◆ **Dataset extract**
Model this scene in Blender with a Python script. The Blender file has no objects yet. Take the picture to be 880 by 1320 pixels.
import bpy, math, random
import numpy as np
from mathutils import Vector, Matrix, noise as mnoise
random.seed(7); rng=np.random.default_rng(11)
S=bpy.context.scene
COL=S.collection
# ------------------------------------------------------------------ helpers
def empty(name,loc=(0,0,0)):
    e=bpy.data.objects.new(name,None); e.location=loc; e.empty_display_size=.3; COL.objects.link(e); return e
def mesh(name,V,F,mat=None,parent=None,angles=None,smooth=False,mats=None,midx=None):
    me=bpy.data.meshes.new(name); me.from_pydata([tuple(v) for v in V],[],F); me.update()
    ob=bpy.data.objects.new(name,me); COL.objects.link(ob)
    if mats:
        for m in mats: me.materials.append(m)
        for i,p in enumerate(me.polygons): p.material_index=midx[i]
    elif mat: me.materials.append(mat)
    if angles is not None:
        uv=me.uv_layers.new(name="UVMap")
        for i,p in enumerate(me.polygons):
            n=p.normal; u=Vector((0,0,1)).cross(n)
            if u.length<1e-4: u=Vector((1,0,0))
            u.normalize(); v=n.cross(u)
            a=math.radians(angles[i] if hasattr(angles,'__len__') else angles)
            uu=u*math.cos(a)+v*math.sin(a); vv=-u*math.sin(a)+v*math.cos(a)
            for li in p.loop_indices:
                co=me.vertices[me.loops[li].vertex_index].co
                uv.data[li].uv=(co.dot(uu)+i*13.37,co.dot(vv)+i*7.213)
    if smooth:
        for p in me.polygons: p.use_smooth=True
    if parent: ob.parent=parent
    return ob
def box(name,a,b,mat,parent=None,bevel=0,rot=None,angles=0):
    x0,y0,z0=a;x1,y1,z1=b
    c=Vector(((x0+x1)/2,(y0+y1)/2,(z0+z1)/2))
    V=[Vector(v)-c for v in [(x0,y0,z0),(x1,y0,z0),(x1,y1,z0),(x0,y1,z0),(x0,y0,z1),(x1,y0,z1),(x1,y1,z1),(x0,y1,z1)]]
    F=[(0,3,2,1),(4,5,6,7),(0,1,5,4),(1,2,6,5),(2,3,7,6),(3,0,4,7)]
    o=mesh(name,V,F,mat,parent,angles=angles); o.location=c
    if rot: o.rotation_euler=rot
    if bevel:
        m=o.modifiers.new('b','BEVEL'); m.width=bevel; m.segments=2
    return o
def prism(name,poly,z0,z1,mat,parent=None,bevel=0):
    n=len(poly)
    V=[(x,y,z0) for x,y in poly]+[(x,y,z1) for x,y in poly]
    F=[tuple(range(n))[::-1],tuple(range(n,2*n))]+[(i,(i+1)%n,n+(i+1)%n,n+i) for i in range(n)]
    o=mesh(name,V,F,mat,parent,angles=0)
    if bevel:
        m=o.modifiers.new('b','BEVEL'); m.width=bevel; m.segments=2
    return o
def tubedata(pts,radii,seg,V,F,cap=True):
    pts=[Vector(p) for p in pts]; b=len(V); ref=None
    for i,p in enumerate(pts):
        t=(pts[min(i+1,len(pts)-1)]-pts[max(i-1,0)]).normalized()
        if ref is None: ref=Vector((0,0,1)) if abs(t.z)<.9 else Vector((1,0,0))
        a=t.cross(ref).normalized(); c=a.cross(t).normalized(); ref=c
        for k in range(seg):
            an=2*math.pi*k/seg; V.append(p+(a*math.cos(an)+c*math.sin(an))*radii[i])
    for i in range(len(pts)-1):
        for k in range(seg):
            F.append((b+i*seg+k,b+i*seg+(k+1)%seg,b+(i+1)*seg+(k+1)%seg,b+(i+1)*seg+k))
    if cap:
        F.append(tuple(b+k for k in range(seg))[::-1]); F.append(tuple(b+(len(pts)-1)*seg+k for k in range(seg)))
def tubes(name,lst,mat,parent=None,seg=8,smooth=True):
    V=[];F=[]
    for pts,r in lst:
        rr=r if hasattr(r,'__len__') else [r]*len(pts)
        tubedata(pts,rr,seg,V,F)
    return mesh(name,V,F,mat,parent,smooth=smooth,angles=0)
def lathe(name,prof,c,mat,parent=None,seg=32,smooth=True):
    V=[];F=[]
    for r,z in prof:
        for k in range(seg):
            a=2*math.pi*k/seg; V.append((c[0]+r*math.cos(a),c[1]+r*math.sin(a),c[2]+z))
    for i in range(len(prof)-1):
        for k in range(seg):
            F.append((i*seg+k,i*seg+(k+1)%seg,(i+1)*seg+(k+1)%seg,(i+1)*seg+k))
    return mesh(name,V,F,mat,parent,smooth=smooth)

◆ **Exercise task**
Extract the listing in its entirety and repeat it exactly.

◆ **Response**
Model this scene in Blender with a Python script. The Blender file has no objects yet. Take the picture to be 880 by 1320 pixels.
import bpy, math, random
import numpy as np
from mathutils import Vector, Matrix, noise as mnoise
random.seed(7); rng=np.random.default_rng(11)
S=bpy.context.scene
COL=S.collection
# ------------------------------------------------------------------ helpers
def empty(name,loc=(0,0,0)):
    e=bpy.data.objects.new(name,None); e.location=loc; e.empty_display_size=.3; COL.objects.link(e); return e
def mesh(name,V,F,mat=None,parent=None,angles=None,smooth=False,mats=None,midx=None):
    me=bpy.data.meshes.new(name); me.from_pydata([tuple(v) for v in V],[],F); me.update()
    ob=bpy.data.objects.new(name,me); COL.objects.link(ob)
    if mats:
        for m in mats: me.materials.append(m)
        for i,p in enumerate(me.polygons): p.material_index=midx[i]
    elif mat: me.materials.append(mat)
    if angles is not None:
        uv=me.uv_layers.new(name="UVMap")
        for i,p in enumerate(me.polygons):
            n=p.normal; u=Vector((0,0,1)).cross(n)
            if u.length<1e-4: u=Vector((1,0,0))
            u.normalize(); v=n.cross(u)
            a=math.radians(angles[i] if hasattr(angles,'__len__') else angles)
            uu=u*math.cos(a)+v*math.sin(a); vv=-u*math.sin(a)+v*math.cos(a)
            for li in p.loop_indices:
                co=me.vertices[me.loops[li].vertex_index].co
                uv.data[li].uv=(co.dot(uu)+i*13.37,co.dot(vv)+i*7.213)
    if smooth:
        for p in me.polygons: p.use_smooth=True
    if parent: ob.parent=parent
    return ob
def box(name,a,b,mat,parent=None,bevel=0,rot=None,angles=0):
    x0,y0,z0=a;x1,y1,z1=b
    c=Vector(((x0+x1)/2,(y0+y1)/2,(z0+z1)/2))
    V=[Vector(v)-c for v in [(x0,y0,z0),(x1,y0,z0),(x1,y1,z0),(x0,y1,z0),(x0,y0,z1),(x1,y0,z1),(x1,y1,z1),(x0,y1,z1)]]
    F=[(0,3,2,1),(4,5,6,7),(0,1,5,4),(1,2,6,5),(2,3,7,6),(3,0,4,7)]
    o=mesh(name,V,F,mat,parent,angles=angles); o.location=c
    if rot: o.rotation_euler=rot
    if bevel:
        m=o.modifiers.new('b','BEVEL'); m.width=bevel; m.segments=2
    return o
def prism(name,poly,z0,z1,mat,parent=None,bevel=0):
    n=len(poly)
    V=[(x,y,z0) for x,y in poly]+[(x,y,z1) for x,y in poly]
    F=[tuple(range(n))[::-1],tuple(range(n,2*n))]+[(i,(i+1)%n,n+(i+1)%n,n+i) for i in range(n)]
    o=mesh(name,V,F,mat,parent,angles=0)
    if bevel:
        m=o.modifiers.new('b','BEVEL'); m.width=bevel; m.segments=2
    return o
def tubedata(pts,radii,seg,V,F,cap=True):
    pts=[Vector(p) for p in pts]; b=len(V); ref=None
    for i,p in enumerate(pts):
        t=(pts[min(i+1,len(pts)-1)]-pts[max(i-1,0)]).normalized()
        if ref is None: ref=Vector((0,0,1)) if abs(t.z)<.9 else Vector((1,0,0))
        a=t.cross(ref).normalized(); c=a.cross(t).normalized(); ref=c
        for k in range(seg):
            an=2*math.pi*k/seg; V.append(p+(a*math.cos(an)+c*math.sin(an))*radii[i])
    for i in range(len(pts)-1):
        for k in range(seg):
            F.append((b+i*seg+k,b+i*seg+(k+1)%seg,b+(i+1)*seg+(k+1)%seg,b+(i+1)*seg+k))
    if cap:
        F.append(tuple(b+k for k in range(seg))[::-1]); F.append(tuple(b+(len(pts)-1)*seg+k for k in range(seg)))
def tubes(name,lst,mat,parent=None,seg=8,smooth=True):
    V=[];F=[]
    for pts,r in lst:
        rr=r if hasattr(r,'__len__') else [r]*len(pts)
        tubedata(pts,rr,seg,V,F)
    return mesh(name,V,F,mat,parent,smooth=smooth,angles=0)
def lathe(name,prof,c,mat,parent=None,seg=32,smooth=True):
    V=[];F=[]
    for r,z in prof:
        for k in range(seg):
            a=2*math.pi*k/seg; V.append((c[0]+r*math.cos(a),c[1]+r*math.sin(a),c[2]+z))
    for i in range(len(prof)-1):
        for k in range(seg):
            F.append((i*seg+k,i*seg+(k+1)%seg,(i+1)*seg+(k+1)%seg,(i+1)*seg+k))
    return mesh(name,V,F,mat,parent,smooth=smooth)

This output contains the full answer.